>> BEGIN DATA SEGMENT

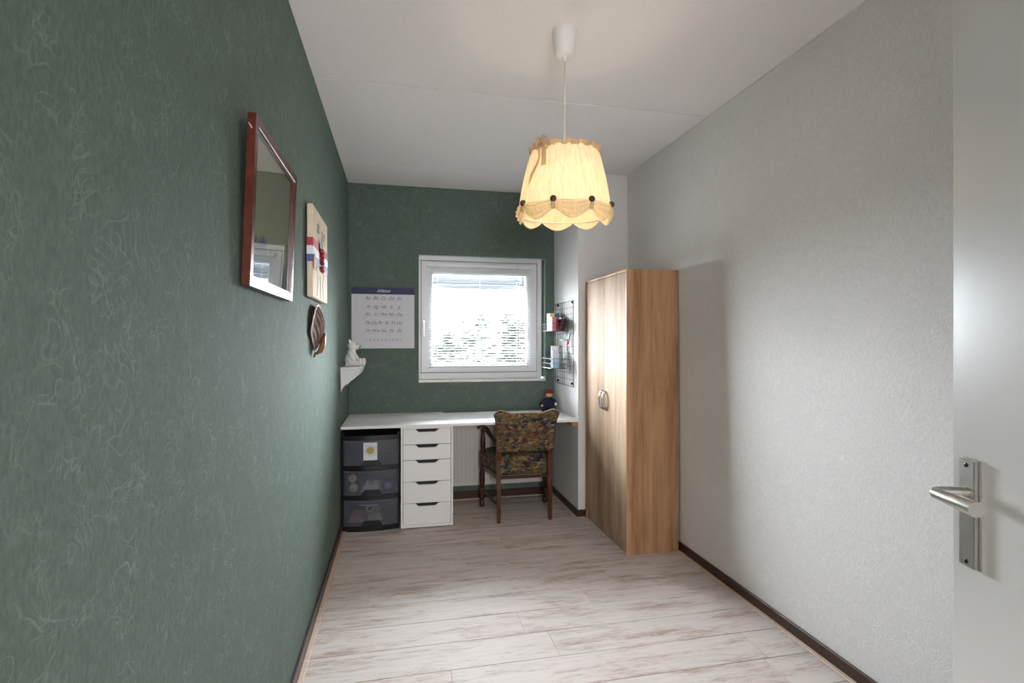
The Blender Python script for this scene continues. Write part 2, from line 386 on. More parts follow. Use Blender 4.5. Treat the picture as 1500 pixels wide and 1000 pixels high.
# floor with its planks
bm = BM(); box(bm, (XL-0.1, YF-0.1, -0.1), (XR+0.1, YB+0.1, -0.009)); floor = struct(obj('floor', bm, M['shadow_gap']))
PW, PLN = 0.19, 1.285
y0 = 2.268 - PW*13; row = 0
meshes = {}
while y0 < YB:
    x = XL + 0.004 - random.choice((0.25, 0.5, 0.78, 1.05, 0.63))*1.0 - 0.1*(row % 3)
    while x < XR:
        xa, xb = max(x, XL+0.004), min(x+PLN, XR-0.004); ya, yb = max(y0, YF), min(y0+PW, YB-0.004)
        if xb-xa > 0.02 and yb-ya > 0.01:
            key = (round(xb-xa, 3), round(yb-ya, 3))
            if key not in meshes:
                bm = BM(); box(bm, (0.0003, 0.0016, -0.009), (xb-xa-0.0003, yb-ya-0.0016, 0), 0.0010)
                me = bpy.data.meshes.new('plank'); bm.to_mesh(me); bm.free(); me.materials.append(M['plank']); meshes[key] = me
            o = bpy.data.objects.new('plank', meshes[key]); C.objects.link(o); o.location = (xa, ya, 0); o.parent = floor
        x += PLN
    y0 += PW; row += 1
# ceiling slabs with open joints
bm = BM(); box(bm, (XL-0.1, YF-0.1, H+0.019), (XR+0.1, YB+0.1, H+0.12)); ceil = struct(obj('ceiling', bm, M['shadow_gap']))
ys = [-0.15, 1.45, 2.632, 3.808, YB]
for a_, b_ in zip(ys[:-1], ys[1:]):
    bm = BM(); box(bm, (XL-0.02, a_+0.0035, H), (XR+0.02, b_-0.0035, H+0.02), 0.0025); obj('ceiling_slab', bm, M['ceiling'], ceil)
def hexa(bm, pts):
    vs = [bm.verts.new(p) for p in pts]
    for f in ((0, 1, 2, 3), (7, 6, 5, 4), (0, 4, 5, 1), (1, 5, 6, 2), (2, 6, 7, 3), (3, 7, 4, 0)): bm.faces.new([vs[i] for i in f])
bm = BM(); Z = H+0.02
hexa(bm, [(XL-0.1, YF-0.1, 0), (XL, YF-0.1, 0), (XL, YB+0.1, 0), (XL-0.1, YB+0.1, 0), (XL-0.1, YF-0.1, Z), (XL-0.006, YF-0.1, Z), (XL-0.006, YB+0.1, Z), (XL-0.1, YB+0.1, Z)])
struct(obj('wall_left', bm, M['green_paper']))
bm = BM()
hexa(bm, [(XR, YF-0.1, 0), (XR+0.1, YF-0.1, 0), (XR+0.1, YN, 0), (XR, YN, 0), (XR-0.028, YF-0.1, Z), (XR+0.1, YF-0.1, Z), (XR+0.1, YN, Z), (XR-0.028, YN, Z)])
struct(obj('wall_right', bm, M['white_paper']))
bm = BM()
for a_, b_ in (((XL-0.05, YB, 0), (WO[0], YB+0.1, Z)), ((WO[1], YB, 0), (XN+0.02, YB+0.1, Z)), ((WO[0], YB, 0), (WO[1], YB+0.1, WO[2])), ((WO[0], YB, WO[3]), (WO[1], YB+0.1, Z))): box(bm, a_, b_)
struct(obj('wall_back', bm, M['green_paper']))
bm = BM(); box(bm, (XN, YN, 0), (XR+0.1, YB+0.1, Z)); struct(obj('wall_niche', bm, M['white_paper']))
# front wall behind the camera with the doorway
DX0, DX1 = -0.24, 0.66
bm = BM(); box(bm, (XL, YF-0.1, 0), (DX0, YF, Z)); box(bm, (DX1, YF-0.1, 0), (XR, YF, Z)); box(bm, (DX0, YF-0.1, 2.06), (DX1, YF, Z))
struct(obj('wall_front', bm, M['white_paper']))
bm = BM()
for a_, b_ in (((DX0, YF-0.11, 0), (DX0+0.04, YF-0.02, 2.06)), ((DX1-0.02, YF-0.11, 0), (DX1, YF-0.02, 2.06)), ((DX0, YF-0.11, 2.02), (DX1, YF-0.02, 2.06))): box(bm, a_, b_, 0.002)
struct(obj('door_frame', bm, M['white_lac']))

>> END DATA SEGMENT

• STATED PROBLEM: Repeat the listing above exactly, with no pictures.

• EXERCISE OUTPUT:
The Blender Python script for this scene continues. Write part 2, from line 386 on. More parts follow. Use Blender 4.5. Treat the picture as 1500 pixels wide and 1000 pixels high.
# floor with its planks
bm = BM(); box(bm, (XL-0.1, YF-0.1, -0.1), (XR+0.1, YB+0.1, -0.009)); floor = struct(obj('floor', bm, M['shadow_gap']))
PW, PLN = 0.19, 1.285
y0 = 2.268 - PW*13; row = 0
meshes = {}
while y0 < YB:
    x = XL + 0.004 - random.choice((0.25, 0.5, 0.78, 1.05, 0.63))*1.0 - 0.1*(row % 3)
    while x < XR:
        xa, xb = max(x, XL+0.004), min(x+PLN, XR-0.004); ya, yb = max(y0, YF), min(y0+PW, YB-0.004)
        if xb-xa > 0.02 and yb-ya > 0.01:
            key = (round(xb-xa, 3), round(yb-ya, 3))
            if key not in meshes:
                bm = BM(); box(bm, (0.0003, 0.0016, -0.009), (xb-xa-0.0003, yb-ya-0.0016, 0), 0.0010)
                me = bpy.data.meshes.new('plank'); bm.to_mesh(me); bm.free(); me.materials.append(M['plank']); meshes[key] = me
            o = bpy.data.objects.new('plank', meshes[key]); C.objects.link(o); o.location = (xa, ya, 0); o.parent = floor
        x += PLN
    y0 += PW; row += 1
# ceiling slabs with open joints
bm = BM(); box(bm, (XL-0.1, YF-0.1, H+0.019), (XR+0.1, YB+0.1, H+0.12)); ceil = struct(obj('ceiling', bm, M['shadow_gap']))
ys = [-0.15, 1.45, 2.632, 3.808, YB]
for a_, b_ in zip(ys[:-1], ys[1:]):
    bm = BM(); box(bm, (XL-0.02, a_+0.0035, H), (XR+0.02, b_-0.0035, H+0.02), 0.0025); obj('ceiling_slab', bm, M['ceiling'], ceil)
def hexa(bm, pts):
    vs = [bm.verts.new(p) for p in pts]
    for f in ((0, 1, 2, 3), (7, 6, 5, 4), (0, 4, 5, 1), (1, 5, 6, 2), (2, 6, 7, 3), (3, 7, 4, 0)): bm.faces.new([vs[i] for i in f])
bm = BM(); Z = H+0.02
hexa(bm, [(XL-0.1, YF-0.1, 0), (XL, YF-0.1, 0), (XL, YB+0.1, 0), (XL-0.1, YB+0.1, 0), (XL-0.1, YF-0.1, Z), (XL-0.006, YF-0.1, Z), (XL-0.006, YB+0.1, Z), (XL-0.1, YB+0.1, Z)])
struct(obj('wall_left', bm, M['green_paper']))
bm = BM()
hexa(bm, [(XR, YF-0.1, 0), (XR+0.1, YF-0.1, 0), (XR+0.1, YN, 0), (XR, YN, 0), (XR-0.028, YF-0.1, Z), (XR+0.1, YF-0.1, Z), (XR+0.1, YN, Z), (XR-0.028, YN, Z)])
struct(obj('wall_right', bm, M['white_paper']))
bm = BM()
for a_, b_ in (((XL-0.05, YB, 0), (WO[0], YB+0.1, Z)), ((WO[1], YB, 0), (XN+0.02, YB+0.1, Z)), ((WO[0], YB, 0), (WO[1], YB+0.1, WO[2])), ((WO[0], YB, WO[3]), (WO[1], YB+0.1, Z))): box(bm, a_, b_)
struct(obj('wall_back', bm, M['green_paper']))
bm = BM(); box(bm, (XN, YN, 0), (XR+0.1, YB+0.1, Z)); struct(obj('wall_niche', bm, M['white_paper']))
# front wall behind the camera with the doorway
DX0, DX1 = -0.24, 0.66
bm = BM(); box(bm, (XL, YF-0.1, 0), (DX0, YF, Z)); box(bm, (DX1, YF-0.1, 0), (XR, YF, Z)); box(bm, (DX0, YF-0.1, 2.06), (DX1, YF, Z))
struct(obj('wall_front', bm, M['white_paper']))
bm = BM()
for a_, b_ in (((DX0, YF-0.11, 0), (DX0+0.04, YF-0.02, 2.06)), ((DX1-0.02, YF-0.11, 0), (DX1, YF-0.02, 2.06)), ((DX0, YF-0.11, 2.02), (DX1, YF-0.02, 2.06))): box(bm, a_, b_, 0.002)
struct(obj('door_frame', bm, M['white_lac']))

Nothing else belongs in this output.